=== Work instructions ===
Print only the lines from the top of the data through the line with "SC.render.resolution_x = 1024;", both included, skipping every picture.

=== Dataset extract ===
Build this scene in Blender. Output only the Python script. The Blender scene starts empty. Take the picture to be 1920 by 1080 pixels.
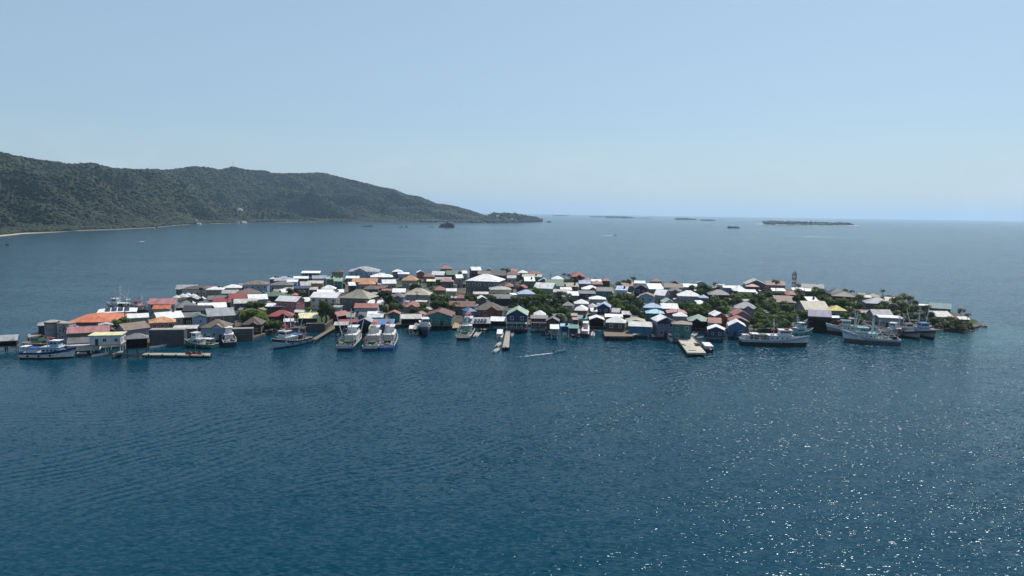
import bpy, bmesh, math, random
import numpy as np
from mathutils import Vector, Matrix, noise as mnoise

R = math.radians
SC = bpy.context.scene
COL = SC.collection

# ------------------------------------------------------------------ camera
CAM_H = 50.0
LENS = 26.0
F = 1920 * LENS / 36.0
PITCH = 5.83
ROLL = 0.82
cam = bpy.data.cameras.new("camera"); camo = bpy.data.objects.new("camera", cam); COL.objects.link(camo)
cam.lens = LENS; cam.sensor_width = 36.0; cam.clip_start = 0.5; cam.clip_end = 200000.0
CAMROT = Matrix.Rotation(R(90 - PITCH), 3, 'X') @ Matrix.Rotation(R(ROLL), 3, 'Z')
camo.matrix_world = Matrix.Translation((0, 0, CAM_H)) @ CAMROT.to_4x4()
SC.camera = camo
SC.render.resolution_x = 1024; SC.render.resolution_y = 576

# ------------------------------------------------------------------ sky, sun, exposure
SUN_EL, SUN_AZ = 54.0, 33.0            # azimuth clockwise from +Y (the view direction)
w = bpy.data.worlds.new("World"); SC.world = w; w.use_nodes = True
nt = w.node_tree; nt.nodes.clear()
sky = nt.nodes.new('ShaderNodeTexSky'); sky.sky_type = 'NISHITA'; sky.sun_disc = False
sky.sun_elevation = R(SUN_EL); sky.sun_rotation = R(SUN_AZ)
sky.altitude = 0; sky.air_density = 1.0; sky.dust_density = 1.3; sky.ozone_density = 2.5
bg = nt.nodes.new('ShaderNodeBackground'); bg.inputs[1].default_value = 0.107
out = nt.nodes.new('ShaderNodeOutputWorld')
tint = nt.nodes.new('ShaderNodeMix'); tint.data_type = 'RGBA'; tint.blend_type = 'MULTIPLY'; tint.inputs[0].default_value = 1.0
tint.inputs[7].default_value = (0.88, 1.0, 1.08, 1)
nt.links.new(sky.outputs[0], tint.inputs[6])
pale = nt.nodes.new('ShaderNodeMix'); pale.data_type = 'RGBA'; pale.inputs[0].default_value = 0.5       # thin high veil that evens the blue out
pale.inputs[7].default_value = (4.0, 5.5, 6.7, 1); nt.links.new(tint.outputs[2], pale.inputs[6])
# faint far clouds low over the sea
tc = nt.nodes.new('ShaderNodeTexCoord'); sp = nt.nodes.new('ShaderNodeSeparateXYZ'); nt.links.new(tc.outputs['Generated'], sp.inputs[0])
mp = nt.nodes.new('ShaderNodeMapping'); mp.inputs['Scale'].default_value = (1, 1, 2.4); nt.links.new(tc.outputs['Generated'], mp.inputs[0])
nz = nt.nodes.new('ShaderNodeTexNoise'); nz.inputs['Scale'].default_value = 9.0; nz.inputs['Detail'].default_value = 6; nz.inputs['Roughness'].default_value = .62; nt.links.new(mp.outputs[0], nz.inputs['Vector'])
rv = nt.nodes.new('ShaderNodeMapRange'); rv.inputs[1].default_value = .28; rv.inputs[2].default_value = .75; rv.inputs[3].default_value = .58; rv.inputs[4].default_value = .12; nt.links.new(sp.outputs[2], rv.inputs[0]); nt.links.new(rv.outputs[0], pale.inputs[0])
r1 = nt.nodes.new('ShaderNodeMapRange'); r1.inputs[1].default_value = .50; r1.inputs[2].default_value = .72; nt.links.new(nz.outputs['Fac'], r1.inputs[0])
r2 = nt.nodes.new('ShaderNodeMapRange'); r2.inputs[1].default_value = .11; r2.inputs[2].default_value = .03; nt.links.new(sp.outputs[2], r2.inputs[0])
ml = nt.nodes.new('ShaderNodeMath'); ml.operation = 'MULTIPLY'; nt.links.new(r1.outputs[0], ml.inputs[0]); nt.links.new(r2.outputs[0], ml.inputs[1])
hb_ = nt.nodes.new('ShaderNodeMath'); hb_.operation = 'MULTIPLY'; hb_.inputs[1].default_value = .32; nt.links.new(r2.outputs[0], hb_.inputs[0])
m2 = nt.nodes.new('ShaderNodeMath'); m2.operation = 'MULTIPLY_ADD'; m2.inputs[1].default_value = .36; nt.links.new(ml.outputs[0], m2.inputs[0]); nt.links.new(hb_.outputs[0], m2.inputs[2])
cl = nt.nodes.new('ShaderNodeMix'); cl.data_type = 'RGBA'; cl.inputs[7].default_value = (6.0, 6.9, 7.6, 1)
nt.links.new(m2.outputs[0], cl.inputs[0]); nt.links.new(pale.outputs[2], cl.inputs[6]); nt.links.new(cl.outputs[2], bg.inputs[0]); nt.links.new(bg.outputs[0], out.inputs[0])
sl = bpy.data.lights.new("sun", 'SUN'); sl.energy = 4.8; sl.angle = R(0.53); sl.color = (1.0, 0.955, 0.89)
so = bpy.data.objects.new("sun", sl); COL.objects.link(so)
sd = Vector((math.sin(R(SUN_AZ)) * math.cos(R(SUN_EL)), math.cos(R(SUN_AZ)) * math.cos(R(SUN_EL)), math.sin(R(SUN_EL))))
so.rotation_euler = sd.to_track_quat('Z', 'Y').to_euler(); so.location = sd * 300
SC.view_settings.view_transform = 'Standard'; SC.view_settings.look = 'None'
SC.view_settings.exposure = 0.0; SC.view_settings.gamma = 1.0
SC.render.engine = 'CYCLES'
SC.cycles.max_bounces = 6; SC.cycles.diffuse_bounces = 3; SC.cycles.glossy_bounces = 3
SC.cycles.volume_bounces = 1; SC.cycles.transparent_max_bounces = 8
SC.cycles.sample_clamp_indirect = 4.0
SC.cycles.use_denoising = True; SC.cycles.denoiser = 'OPENIMAGEDENOISE'
SC.cycles.sample_clamp_direct = 8.0

# ------------------------------------------------------------------ geometry of the photograph
def ray(px, py):
    v = CAMROT @ Vector(((px - 960) / F, (540 - py) / F, -1.0))
    return v

def at(px, py, z=0.0):
    """point of the horizontal plane at height z seen at pixel px,py"""
    v = ray(px, py); t = (z - CAM_H) / v.z
    return Vector((v.x * t, v.y * t, z))

def atd(px, py, d):
    """point on the pixel's ray at forward distance d"""
    v = ray(px, py); t = d / v.y
    return Vector((v.x * t, v.y * t, CAM_H + v.z * t))

TILES = {'A': (0, 520, 6.354), 'B': (240, 490, 5.686), 'C': (480, 490, 5.686), 'D': (720, 490, 5.686),
         'E': (960, 490, 5.686), 'F': (1200, 500, 5.686), 'G': (1440, 490, 6.354), 'H': (1620, 500, 5.686)}
def tx(t, x): return TILES[t][0] + x / TILES[t][2]
def ty(t, y): return TILES[t][1] + y / TILES[t][2]

# ------------------------------------------------------------------ helpers: objects
def tag(o, label=None, cat=None, group=None, kind=None):
    if label: o['label'] = label
    if cat: o['category'] = cat
    if group: o['group'] = group
    if kind: o['kind'] = kind
    return o

def empty(name, loc=(0, 0, 0), rz=0.0):
    o = bpy.data.objects.new(name, None); COL.objects.link(o)
    o.location = loc; o.rotation_euler = (0, 0, rz); o.empty_display_size = 0.5
    return o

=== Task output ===
Build this scene in Blender. Output only the Python script. The Blender scene starts empty. Take the picture to be 1920 by 1080 pixels.
import bpy, bmesh, math, random
import numpy as np
from mathutils import Vector, Matrix, noise as mnoise

R = math.radians
SC = bpy.context.scene
COL = SC.collection

# ------------------------------------------------------------------ camera
CAM_H = 50.0
LENS = 26.0
F = 1920 * LENS / 36.0
PITCH = 5.83
ROLL = 0.82
cam = bpy.data.cameras.new("camera"); camo = bpy.data.objects.new("camera", cam); COL.objects.link(camo)
cam.lens = LENS; cam.sensor_width = 36.0; cam.clip_start = 0.5; cam.clip_end = 200000.0
CAMROT = Matrix.Rotation(R(90 - PITCH), 3, 'X') @ Matrix.Rotation(R(ROLL), 3, 'Z')
camo.matrix_world = Matrix.Translation((0, 0, CAM_H)) @ CAMROT.to_4x4()
SC.camera = camo
SC.render.resolution_x = 1024; SC.render.resolution_y = 576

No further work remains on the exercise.